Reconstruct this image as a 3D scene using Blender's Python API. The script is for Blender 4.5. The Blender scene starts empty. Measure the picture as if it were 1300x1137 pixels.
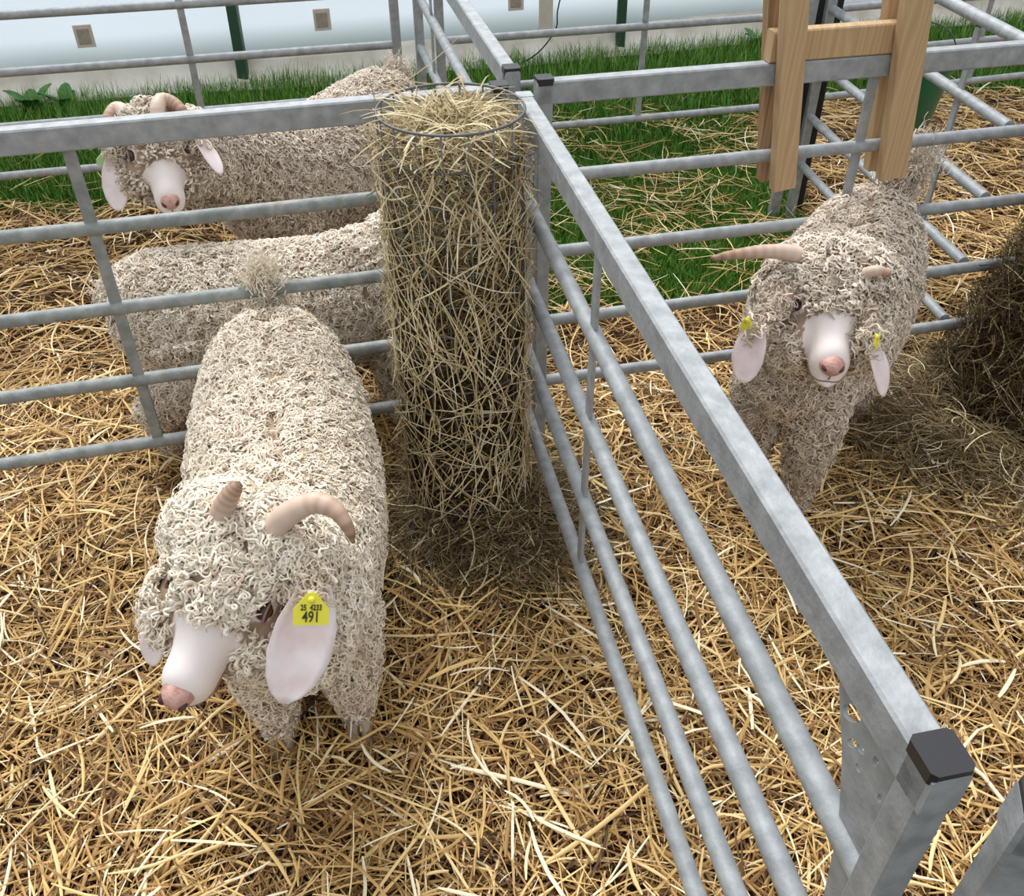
import bpy, math
import numpy as np
from mathutils import Vector, Matrix
C = bpy.context.scene.collection
rng = np.random.default_rng(7)
PI = math.pi
A_ = np.array
# ------------------------------------------------------------------ camera
F_PX, PITCH, ROLL, CAM_H = 1164.6, .6606, -.0056, 1.5415
CX, CY = 650.0, 523.5
_c, _s = math.cos(PITCH), math.sin(PITCH)
cF = A_([0, _c, -_s]); _R = A_([1., 0, 0]); _U = np.cross(_R, cF)
cR = math.cos(ROLL)*_R + math.sin(ROLL)*_U
cU = -math.sin(ROLL)*_R + math.cos(ROLL)*_U
cC = A_([0, 0, CAM_H])
def at(x, y, z):                      # point at height z seen at photo pixel x, y
    d = cF + cR*(x-CX)/F_PX - cU*(y-CY)/F_PX
    return cC + d*(z-cC[2])/d[2]
def proj(P):                          # photo pixel of a point
    d = np.asarray(P, float)-cC
    w = d@cF
    return np.stack([CX+F_PX*(d@cR)/w, CY-F_PX*(d@cU)/w], -1)
def on_plane(px, py, p, nv):            # point of a vertical plane seen at photo pixel px, py
    d = cF + cR*(px-CX)/F_PX - cU*(py-CY)/F_PX
    return cC+d*(((A_(p, float)-cC)@A_(nv))/(d@A_(nv)))
cam = bpy.data.cameras.new('camera'); co = bpy.data.objects.new('camera', cam); C.objects.link(co)
cam.sensor_fit = 'HORIZONTAL'; cam.sensor_width = 36; cam.lens = F_PX/1300*36
cam.shift_y = -45/1300; cam.clip_start = .02; cam.clip_end = 200
M = Matrix.Identity(4)
for i in range(3):
    M[i][0] = cR[i]; M[i][1] = cU[i]; M[i][2] = -cF[i]; M[i][3] = cC[i]
co.matrix_world = M
bpy.context.scene.camera = co

# ------------------------------------------------------------------ materials
def mat(name, base, rough=.7, metal=0., spec=.5, **k):
    m = bpy.data.materials.new(name); m.use_nodes = True
    b = m.node_tree.nodes['Principled BSDF']
    b.inputs['Base Color'].default_value = (*base, 1); b.inputs['Roughness'].default_value = rough
    b.inputs['Metallic'].default_value = metal; b.inputs['Specular IOR Level'].default_value = spec
    for kk, v in k.items(): b.inputs[kk.replace('_', ' ')].default_value = v
    return m
def ramp(nt, src, stops):
    r = nt.nodes.new('ShaderNodeValToRGB'); e = r.color_ramp.elements
    while len(e) < len(stops): e.new(.5)
    for el, (p, c) in zip(e, stops): el.position = p; el.color = (*c, 1)
    nt.links.new(src, r.inputs[0]); return r.outputs[0]
def noise(nt, scale, detail=3, vec=None, rough=.5):
    n = nt.nodes.new('ShaderNodeTexNoise'); n.inputs['Scale'].default_value = scale
    n.inputs['Detail'].default_value = detail; n.inputs['Roughness'].default_value = rough
    if vec is None:
        tc = nt.nodes.new('ShaderNodeTexCoord'); vec = tc.outputs['Object']
    nt.links.new(vec, n.inputs['Vector']); return n.outputs['Fac']
def bump(nt, h, strength=.3, dist=.01):
    b = nt.nodes.new('ShaderNodeBump'); b.inputs['Strength'].default_value = strength; b.inputs['Distance'].default_value = dist
    nt.links.new(h, b.inputs['Height']); nt.links.new(b.outputs[0], nt.nodes['Principled BSDF'].inputs['Normal'])
def noisy(name, stops, scale=20, rough=.7, metal=0., spec=.5, bs=0., bscale=None, detail=4, **k):
    m = mat(name, (.5, .5, .5), rough, metal, spec, **k); nt = m.node_tree
    nt.links.new(ramp(nt, noise(nt, scale, detail), stops), nt.nodes['Principled BSDF'].inputs['Base Color'])
    if bs: bump(nt, noise(nt, bscale or scale*3, 3), bs)
    return m
def tinted(name, stops, rough=.7, spec=.3, attr='tint', **k):
    m = mat(name, (.5, .5, .5), rough, 0, spec, **k); nt = m.node_tree
    a = nt.nodes.new('ShaderNodeAttribute'); a.attribute_name = attr
    nt.links.new(ramp(nt, a.outputs['Fac'], stops), nt.nodes['Principled BSDF'].inputs['Base Color'])
    return m
GALV = noisy('galvanised_steel', [(.25, (.25, .27, .28)), (.5, (.34, .36, .375)), (.75, (.43, .455, .47))], 38, .6, .25, .5, .12, 150)
GALV_OLD = noisy('weathered_galvanised_steel', [(.3, (.20, .22, .21)), (.5, (.28, .30, .295)), (.62, (.34, .36, .355)), (.75, (.27, .27, .22))], 30, .65, .2, .4, .15, 120)
BLACK = mat('black_plastic', (.02, .02, .024), .45)
WIRE = mat('dull_wire', (.14, .145, .15), .5, .5)
MATT_BLACK = mat('matt_black', (.012, .012, .014), .7)
GREENPAINT = mat('dark_green_paint', (.02, .07, .035), .5)
GREENPL = mat('green_plastic', (.008, .13, .065), .35)
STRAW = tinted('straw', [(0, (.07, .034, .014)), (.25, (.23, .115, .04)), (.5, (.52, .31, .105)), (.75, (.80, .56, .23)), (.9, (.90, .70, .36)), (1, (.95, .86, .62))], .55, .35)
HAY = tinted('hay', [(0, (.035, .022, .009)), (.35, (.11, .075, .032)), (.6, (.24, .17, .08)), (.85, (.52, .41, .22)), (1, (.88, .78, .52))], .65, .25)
GRASS = tinted('grass', [(0, (.035, .11, .012)), (.5, (.10, .26, .03)), (.85, (.22, .42, .06)), (1, (.52, .54, .18))], .5, .3)
SOIL = noisy('trampled_litter', [(.3, (.022, .011, .005)), (.5, (.06, .032, .014)), (.7, (.13, .075, .03))], 60, .95, 0, .1, .6, 90)
SOD = noisy('turf_soil', [(.3, (.012, .035, .006)), (.6, (.03, .085, .012)), (.8, (.06, .10, .025))], 25, .95, 0, .1, .5, 60)
HAYCORE = noisy('packed_hay', [(.3, (.012, .008, .003)), (.6, (.04, .027, .012)), (.8, (.09, .06, .028))], 70, .95, 0, .1, .6, 120)
def wood(name, c1, c2, c3):
    m = mat(name, c1, .65, 0, .3); nt = m.node_tree
    tc = nt.nodes.new('ShaderNodeTexCoord'); mp = nt.nodes.new('ShaderNodeMapping')
    mp.inputs['Scale'].default_value = (7, 7, .7); nt.links.new(tc.outputs['Object'], mp.inputs['Vector'])
    w = nt.nodes.new('ShaderNodeTexWave'); w.inputs['Scale'].default_value = 1.6; w.inputs['Distortion'].default_value = 12
    w.inputs['Detail'].default_value = 3; nt.links.new(mp.outputs[0], w.inputs['Vector'])
    nt.links.new(ramp(nt, w.outputs['Fac'], [(0, c1), (.6, c2), (1, c3)]), nt.nodes['Principled BSDF'].inputs['Base Color'])
    bump(nt, w.outputs['Fac'], .1); return m
WOOD = wood('pale_timber', (.50, .34, .18), (.56, .395, .225), (.47, .31, .17))
WOODDARK = wood('old_timber', (.36, .22, .115), (.43, .28, .15), (.26, .16, .08))
TARP = noisy('white_tarpaulin', [(.3, (.82, .87, .96)), (.6, (.88, .92, .98)), (.8, (.93, .95, .99))], 3, .45, 0, .4, .25, 14)
def translucent(m, f):
    nt = m.node_tree; b = nt.nodes['Principled BSDF']; o = nt.nodes['Material Output']; t = nt.nodes.new('ShaderNodeBsdfTranslucent'); x = nt.nodes.new('ShaderNodeMixShader')
    t.inputs[0].default_value = (.9, .94, 1, 1); x.inputs[0].default_value = f; nt.links.new(b.outputs[0], x.inputs[1]); nt.links.new(t.outputs[0], x.inputs[2]); nt.links.new(x.outputs[0], o.inputs[0])
translucent(TARP, .9)
SKIRT = noisy('muddy_tarpaulin', [(.3, (.50, .45, .37)), (.55, (.68, .64, .57)), (.8, (.80, .78, .73))], 5, .6, 0, .3, .3, 18)
PATCH = mat('vent_frame', (.66, .56, .50), .6); PATCHIN = noisy('vent_mesh', [(.3, (.30, .26, .20)), (.7, (.42, .37, .30))], 60, .8)
FLEECE = tinted('mohair', [(0, (.42, .31, .22)), (.25, (.62, .50, .38)), (.6, (.82, .71, .56)), (1, (.95, .88, .74))], .45, .3, Sheen_Weight=.2)
FLEECE_G = tinted('soiled_mohair', [(0, (.28, .205, .145)), (.3, (.46, .36, .27)), (.65, (.67, .57, .455)), (1, (.86, .77, .65))], .5, .3, Sheen_Weight=.2)
FLEECE_B = tinted('tan_mohair', [(0, (.36, .27, .19)), (.3, (.55, .44, .33)), (.65, (.76, .66, .53)), (1, (.92, .85, .73))], .5, .3, Sheen_Weight=.2)
SKIN = tinted('goat_coat', [(0, (.36, .26, .18)), (.3, (.44, .33, .24)), (.6, (.86, .76, .72)), (1, (.93, .85, .83))], .7, .2, 'bare')
EAR = noisy('ear_skin', [(.3, (.78, .62, .62)), (.55, (.86, .76, .76)), (.8, (.92, .86, .86))], 22, .6, 0, .2, .1, 60, Subsurface_Weight=.15, Subsurface_Radius=(.02, .008, .006))
NOSE = noisy('nose_skin', [(.3, (.42, .20, .17)), (.55, (.60, .34, .29)), (.75, (.70, .44, .38))], 60, .45, 0, .4, .2, 200)
NOSTRIL = mat('nostril', (.06, .022, .02), .6); LIP = mat('lip_line', (.30, .18, .155), .6)
HORN = tinted('horn', [(0, (.74, .60, .50)), (.5, (.62, .46, .36)), (.85, (.40, .25, .17)), (1, (.24, .14, .09))], .5, .4)
HOOF = noisy('hoof', [(.3, (.28, .22, .15)), (.7, (.45, .37, .27))], 30, .6)
EYE = mat('eye', (.06, .032, .02), .15); PUPIL = mat('pupil', (.003, .003, .003), .2)
TAGY = mat('yellow_tag_plastic', (.85, .78, .06), .35); TAGG = mat('pale_green_tag_plastic', (.45, .72, .33), .4)
INK = mat('tag_ink', (.05, .05, .01), .6)
LEAF = noisy('dock_leaf', [(.3, (.03, .13, .02)), (.7, (.08, .24, .04))], 30, .5)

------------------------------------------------

_WRITTEN TASK:_ Emit the lines of the material exactly, from its first line to the line containing "bpy.context.scene.camera = co", inclusive; leave every picture out.

_RESPONSE:_
Reconstruct this image as a 3D scene using Blender's Python API. The script is for Blender 4.5. The Blender scene starts empty. Measure the picture as if it were 1300x1137 pixels.
import bpy, math
import numpy as np
from mathutils import Vector, Matrix
C = bpy.context.scene.collection
rng = np.random.default_rng(7)
PI = math.pi
A_ = np.array
# ------------------------------------------------------------------ camera
F_PX, PITCH, ROLL, CAM_H = 1164.6, .6606, -.0056, 1.5415
CX, CY = 650.0, 523.5
_c, _s = math.cos(PITCH), math.sin(PITCH)
cF = A_([0, _c, -_s]); _R = A_([1., 0, 0]); _U = np.cross(_R, cF)
cR = math.cos(ROLL)*_R + math.sin(ROLL)*_U
cU = -math.sin(ROLL)*_R + math.cos(ROLL)*_U
cC = A_([0, 0, CAM_H])
def at(x, y, z):                      # point at height z seen at photo pixel x, y
    d = cF + cR*(x-CX)/F_PX - cU*(y-CY)/F_PX
    return cC + d*(z-cC[2])/d[2]
def proj(P):                          # photo pixel of a point
    d = np.asarray(P, float)-cC
    w = d@cF
    return np.stack([CX+F_PX*(d@cR)/w, CY-F_PX*(d@cU)/w], -1)
def on_plane(px, py, p, nv):            # point of a vertical plane seen at photo pixel px, py
    d = cF + cR*(px-CX)/F_PX - cU*(py-CY)/F_PX
    return cC+d*(((A_(p, float)-cC)@A_(nv))/(d@A_(nv)))
cam = bpy.data.cameras.new('camera'); co = bpy.data.objects.new('camera', cam); C.objects.link(co)
cam.sensor_fit = 'HORIZONTAL'; cam.sensor_width = 36; cam.lens = F_PX/1300*36
cam.shift_y = -45/1300; cam.clip_start = .02; cam.clip_end = 200
M = Matrix.Identity(4)
for i in range(3):
    M[i][0] = cR[i]; M[i][1] = cU[i]; M[i][2] = -cF[i]; M[i][3] = cC[i]
co.matrix_world = M
bpy.context.scene.camera = co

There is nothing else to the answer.